Protests began late Thursday in Benghazi in the east, as anger boiled at regular power cuts, cash shortages and high fuel prices.

The eastern administration warned protesters “not to exceed their right to demonstrate and express themselves.”

The main military fault line in the North African nation is between forces loyal to the U.N.-recognized Government of National Accord (GNA) and those backing Haftar, who launched an offensive to seize Tripoli last year.

Haftar was beaten back earlier this year by Turkish-backed GNA forces.

Since January, pro-Haftar groups have blocked the country’s most important oil fields to demand what they call a fair share of oil revenues.

The blockade – which has caused more than $9.6 billion in lost revenue, according to National Oil Corporation – has exacerbated electricity and fuel shortages.

The economic crisis across Libya and in the east, especially, power cuts, have worsened due to the blockade.

However, on Sunday, the U.S. announced that Haftar has agreed to lift the blockade on oil controlled by his forces.

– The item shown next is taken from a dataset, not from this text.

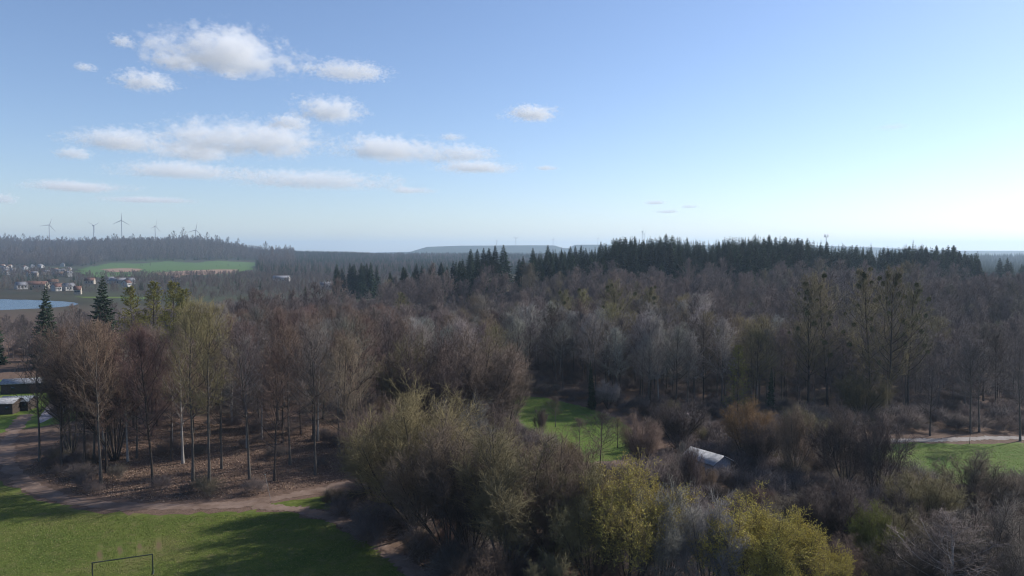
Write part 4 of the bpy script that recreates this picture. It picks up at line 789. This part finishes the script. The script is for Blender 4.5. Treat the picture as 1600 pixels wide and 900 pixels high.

The U.S. statement came two days after delegates from Libya’s rival camps, under heavy international pressure, came to a preliminary political agreement. It aims to guide the country toward elections and demilitarize the contested city of Sirte, the gateway to Libya’s major oil fields and export terminals, which is controlled by Haftar. It also came amid protests over dire living conditions across the divided country.